◆ Dataset extract ◆
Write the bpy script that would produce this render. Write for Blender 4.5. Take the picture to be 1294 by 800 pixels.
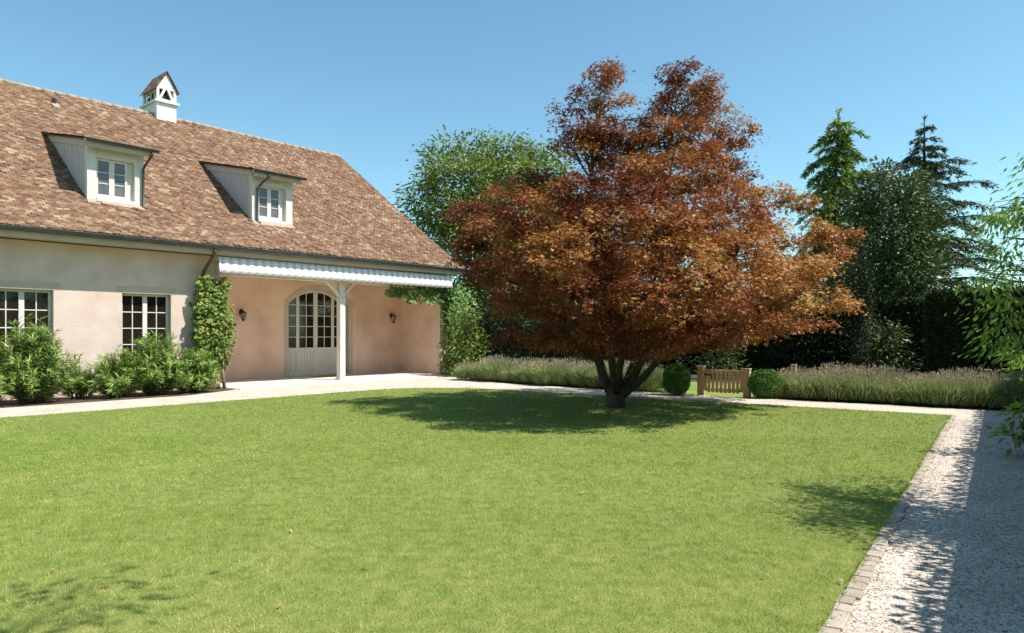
import bpy, bmesh, math, random
import numpy as np
from mathutils import Vector, Matrix
R = math.radians
sc = bpy.context.scene
for o in list(bpy.data.objects): bpy.data.objects.remove(o)
COL = sc.collection
rng = np.random.default_rng(7)
random.seed(7)

# ------------------------------------------------------------------ camera, sky, sun, exposure
EYE, FPX, CX, HY = 1.5, 885.0, 647.0, 421.0
cam = bpy.data.objects.new('camera', bpy.data.cameras.new('camera'))
COL.objects.link(cam); sc.camera = cam
cam.location = (0, 0, EYE); cam.rotation_euler = (R(90), 0, 0)
cam.data.sensor_width = 36; cam.data.lens = FPX/1294*36
cam.data.shift_y = (HY-400)/1294
cam.data.clip_end = 2000; cam.data.clip_start = .05

SUN = Vector((.65, -.17, 1.0)).normalized()
w = bpy.data.worlds.new('World'); sc.world = w; w.use_nodes = True
nt = w.node_tree; bg = nt.nodes['Background']
sky = nt.nodes.new('ShaderNodeTexSky'); sky.sky_type = 'NISHITA'; sky.sun_disc = False
sky.sun_elevation = math.asin(SUN.z); sky.sun_rotation = math.atan2(SUN.x, SUN.y)
sky.altitude = 400; sky.air_density = 1.0; sky.dust_density = .4; sky.ozone_density = 1.4
hue = nt.nodes.new('ShaderNodeMix'); hue.data_type = 'RGBA'; hue.blend_type = 'MULTIPLY'; hue.inputs[0].default_value = 1
hue.inputs[7].default_value = (.83, 1.10, 1.01, 1)
nt.links.new(sky.outputs[0], hue.inputs[6]); nt.links.new(hue.outputs[2], bg.inputs[0]); bg.inputs[1].default_value = .123
sl = bpy.data.lights.new('sun', 'SUN'); sl.energy = 5.0; sl.angle = R(.5); sl.color = (1, .955, .88)
so = bpy.data.objects.new('sun', sl); COL.objects.link(so)
so.rotation_euler = SUN.to_track_quat('Z', 'Y').to_euler()
sc.view_settings.view_transform = 'Standard'; sc.view_settings.look = 'None'
sc.view_settings.exposure = .6; sc.view_settings.gamma = 1

# ------------------------------------------------------------------ frames
HANG, HO = R(48.7), Vector((-8.02, 19.24, 0))          # house: local x along the front, local -y out of the wall
GANG = R(-34.9)                                        # garden: local x across the side path, local y along it
GM = Vector((math.cos(GANG), math.sin(GANG), 0)); GP = Vector((-math.sin(GANG), math.cos(GANG), 0))
HE = Vector((math.cos(HANG), math.sin(HANG), 0)); HN = Vector((math.sin(HANG), -math.cos(HANG), 0))
def G(q, p, z=0): return GM*q + GP*p + Vector((0, 0, z))
def H(s, o, z=0): return HO + HE*s + HN*o + Vector((0, 0, z))
def ray(u, v, Y): return Vector(((u-CX)/FPX*Y, Y, EYE-(v-HY)/FPX*Y))

# ------------------------------------------------------------------ materials
def mat(name, cols, scale=3, rough=.85, bump=0, bscale=40, attr=None, trans=0, detail=4, spec=.3, metal=0, mix_noise=.5, stops=None, stretch=None):
    """colour ramp over noise (object space) and, for leaves or tiles, a value kept per piece in an attribute"""
    m = bpy.data.materials.new(name); m.use_nodes = True
    t = m.node_tree; N = t.nodes; L = t.links; b = N['Principled BSDF']
    b.inputs['Roughness'].default_value = rough; b.inputs['Metallic'].default_value = metal
    b.inputs['Specular IOR Level'].default_value = spec
    tc = N.new('ShaderNodeTexCoord'); src = tc.outputs['Object']
    if stretch:
        mp = N.new('ShaderNodeMapping'); mp.inputs['Scale'].default_value = stretch
        L.new(src, mp.inputs[0]); src = mp.outputs[0]
    nz = N.new('ShaderNodeTexNoise'); nz.inputs['Scale'].default_value = scale; nz.inputs['Detail'].default_value = detail
    L.new(src, nz.inputs['Vector'])
    fac = nz.outputs['Fac']
    st = N.new('ShaderNodeMapRange'); st.inputs[1].default_value = .28; st.inputs[2].default_value = .72
    L.new(fac, st.inputs[0]); fac = st.outputs[0]
    if attr:
        a = N.new('ShaderNodeAttribute'); a.attribute_name = attr
        mx = N.new('ShaderNodeMix'); mx.inputs[0].default_value = mix_noise
        L.new(a.outputs['Fac'], mx.inputs[2]); L.new(fac, mx.inputs[3]); fac = mx.outputs[0]
    cr = N.new('ShaderNodeValToRGB'); e = cr.color_ramp.elements
    n = len(cols)
    while len(e) < n: e.new(.5)
    for i, c in enumerate(cols):
        e[i].position = stops[i] if stops else i/max(1, n-1); e[i].color = (*c, 1)
    L.new(fac, cr.inputs[0]); L.new(cr.outputs[0], b.inputs['Base Color'])
    if bump:
        n2 = N.new('ShaderNodeTexNoise'); n2.inputs['Scale'].default_value = bscale; n2.inputs['Detail'].default_value = 6
        L.new(src, n2.inputs['Vector'])
        bp = N.new('ShaderNodeBump'); bp.inputs['Strength'].default_value = bump; bp.inputs['Distance'].default_value = .02
        L.new(n2.outputs['Fac'], bp.inputs['Height']); L.new(bp.outputs[0], b.inputs['Normal'])
    if trans:
        tr = N.new('ShaderNodeBsdfTranslucent'); L.new(cr.outputs[0], tr.inputs[0])
        ms = N.new('ShaderNodeMixShader'); ms.inputs[0].default_value = trans
        L.new(b.outputs[0], ms.inputs[1]); L.new(tr.outputs[0], ms.inputs[2])
        L.new(ms.outputs[0], N['Material Output'].inputs[0])
    return m

M = {}
M['plaster'] = mat('plaster', [(.55, .415, .345), (.63, .49, .415), (.69, .56, .49)], 1.8, .92, .35, 30, detail=10)
M['porch_plaster'] = mat('porch_plaster', [(.60, .395, .275), (.74, .505, .37), (.81, .585, .45)], 1.1, .92, .25, 30, detail=8)
M['stone_trim'] = mat('stone_trim', [(.47, .39, .30), (.55, .475, .38)], 3, .85, .15, 60)
M['cream_paint'] = mat('cream_paint', [(.62, .57, .46), (.70, .65, .54)], 4, .55, .05, 40)
M['white_paint'] = mat('white_paint', [(.63, .58, .52), (.73, .685, .62)], 5, .5, .05, 40)
M['grey_board'] = mat('grey_board', [(.50, .46, .44), (.60, .56, .54)], 3, .75, .15, 60, stretch=(6, 6, .6))
M['zinc'] = mat('zinc', [(.055, .06, .062), (.10, .105, .105)], 6, .5, .05, 60, metal=.4, spec=.5)
M['soffit'] = mat('soffit', [(.46, .375, .28), (.54, .46, .36)], 3, .7)
M['copper'] = mat('copper', [(.10, .055, .04), (.16, .09, .06)], 6, .55, metal=.3)
M['glass'] = mat('glass', [(.012, .010, .008), (.02, .016, .012)], 2, .05, spec=.5)
M['painted_sky_glass'] = mat('painted_sky_glass', [(.085, .088, .09), (.15, .15, .15)], 5, .05, spec=.5)  # dormer panes: pale sky reflection put into the base colour, no curtain modelled
M['dark_iron'] = mat('dark_iron', [(.03, .025, .022), (.05, .04, .035)], 8, .5, metal=.5)
M['lamp_glass'] = mat('lamp_glass', [(.25, .22, .17), (.3, .27, .2)], 8, .1)
M['awning'] = mat('awning', [(.54, .54, .54), (.82, .80, .77)], 1, .8, attr='rnd', mix_noise=0)
M['tiles'] = mat('tiles', [(.105, .064, .045), (.155, .090, .058), (.20, .106, .064), (.215, .132, .083), (.265, .178, .113), (.37, .275, .185)], 1.1, .95, .3, 30, attr='rnd', mix_noise=.28, spec=.15,
                 stops=[.06, .25, .42, .62, .78, .92])
M['mortar'] = mat('mortar', [(.30, .22, .16), (.42, .34, .26)], 6, .9, .3, 30)
M['lime_wash'] = mat('lime_wash', [(.66, .64, .62), (.78, .76, .73)], 3, .9, .2, 30)
M['wood'] = mat('wood', [(.56, .35, .16), (.70, .47, .235), (.76, .53, .29)], 3, .6, .15, 50, stretch=(8, 8, 1))
M['grey_wood'] = mat('grey_wood', [(.36, .27, .18), (.46, .36, .26)], 3, .8, .2, 50, stretch=(8, 8, 1))
M['bark'] = mat('bark', [(.045, .035, .028), (.085, .066, .05), (.12, .10, .08)], 8, .95, .6, 30, stretch=(3, 3, 1))
M['pale_bark'] = mat('pale_bark', [(.22, .16, .11), (.34, .26, .18)], 8, .95, .5, 30, stretch=(3, 3, 1))
M['soil'] = mat('soil', [(.05, .036, .025), (.10, .072, .05)], 6, .95, .6, 20)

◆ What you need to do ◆
Reproduce the material above from its first line through the line containing "cam.data.clip_end = 2000;", both ends included, and skip every picture.

◆ Answer below ◆
Write the bpy script that would produce this render. Write for Blender 4.5. Take the picture to be 1294 by 800 pixels.
import bpy, bmesh, math, random
import numpy as np
from mathutils import Vector, Matrix
R = math.radians
sc = bpy.context.scene
for o in list(bpy.data.objects): bpy.data.objects.remove(o)
COL = sc.collection
rng = np.random.default_rng(7)
random.seed(7)

# ------------------------------------------------------------------ camera, sky, sun, exposure
EYE, FPX, CX, HY = 1.5, 885.0, 647.0, 421.0
cam = bpy.data.objects.new('camera', bpy.data.cameras.new('camera'))
COL.objects.link(cam); sc.camera = cam
cam.location = (0, 0, EYE); cam.rotation_euler = (R(90), 0, 0)
cam.data.sensor_width = 36; cam.data.lens = FPX/1294*36
cam.data.shift_y = (HY-400)/1294
cam.data.clip_end = 2000; cam.data.clip_start = .05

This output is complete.